En considération des efforts consentis par la Clinique du Scooter et de l'accord de [Localité 6] Habitat, il convient de permettre au locataire d'apurer sa dette locative tout en conservant son bail, selon les conditions prévues au dispositif, et de suspendre les effets de la clause résolutoire pendant le cours de ce délai.
Le sort des dépens de première instance et des frais irrépétibles a été exactement apprécié par le premier juge, la locataire étant débitrice de loyers impayés ayant justifié la procédure engagée par la bailleresse.

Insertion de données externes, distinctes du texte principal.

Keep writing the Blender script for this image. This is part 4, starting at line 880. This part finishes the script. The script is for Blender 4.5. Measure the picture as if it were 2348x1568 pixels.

En appel, la demande de délais formée par la Clinique du Scooter étant accueillie, elle n'est pas partie perdante au sens de l'article 696 du code de procédure civile et ne sera donc pas tenue aux dépens, qui resteront à la charge de chacune des parties.
PAR CES MOTIFS
Infirme l'ordonnance entreprise, sauf en ce qu'elle a condamné la Clinique du Scooter aux dépens de l'instance, incluant le coût du commandement de payer, les frais de levée de Kbis et des états d'endettement acquittés auprès du tribunal de commerce et au paiement d'une indemnité sur le fondement de l'article 700 du code de procédure civile ;
Statuant à nouveau des chefs infirmés,
o
Constate que les conditions d'acquisition de la clause résolutoire sont réunies à la date du 16 septembre 2023 à 24h00 ;
Condamne la Clinique du Scooter à payer à [Localité 6] Habitat la somme provisionnelle de 58.845,71 euros à valoir sur l'arriéré de loyers et charges selon décompte arrêté au 13 juillet 2023, échéance du 3ème trimestre 2023 incluse, outre les intérêts au taux légal à compter du 16 août 2023 ;
Autorise la Clinique du Scooter à s'acquitter de la somme de 58.845,71 euros, en plus des loyers courants, en 10 mensualités de 5.884,55 euros, le premier versement devant intervenir avant le 15 du mois suivant le mois de signification du présent arrêt et les versements suivants avant le 15 de chaque mois ;
Suspend les effets de la clause résolutoire et dit qu'elle sera réputée n'avoir jamais joué si la Clinique du Scooter se libère de sa dette dans les conditions prévues ci-dessus et si le loyer courant augmenté des charges est payé pendant le cours de ce délai ;
o
Dit qu'à défaut de paiement d'une seule des mensualités à bonne date dans les conditions ci-dessus fixées ou du loyer courant augmenté des charges à son échéance, et huit jours après l'envoi d'une simple mise en demeure adressée par lettre recommandée avec demande d'avis de réception :
' la totalité de la somme restant due deviendra immédiatement exigible ;
' la clause résolutoire reprendra son plein effet ;
' faute de départ volontaire des lieux loués, il pourra être procédé à l'expulsion de la société la Clinique du Scooter et de tous occupants de son chef des locaux situés [Adresse 1] à [Localité 7], avec le concours de la force publique si nécessaire ;
' le sort des meubles sera régi conformément aux dispositions des articles L. 433-1 et suivants et R. 433-1 et suivants du code des procédures civiles d'exécution ;
' la société la Clinique du Scooter sera condamnée à payer à [Localité 6] Habitat une indemnité mensuelle d'occupation provisionnelle égale au montant des loyers et charges qui auraient été dus si le bail s'était poursuivi jusqu'à la reprise effective des lieux ;
Laisse à chaque partie la charge des dépens par elle exposés en appel.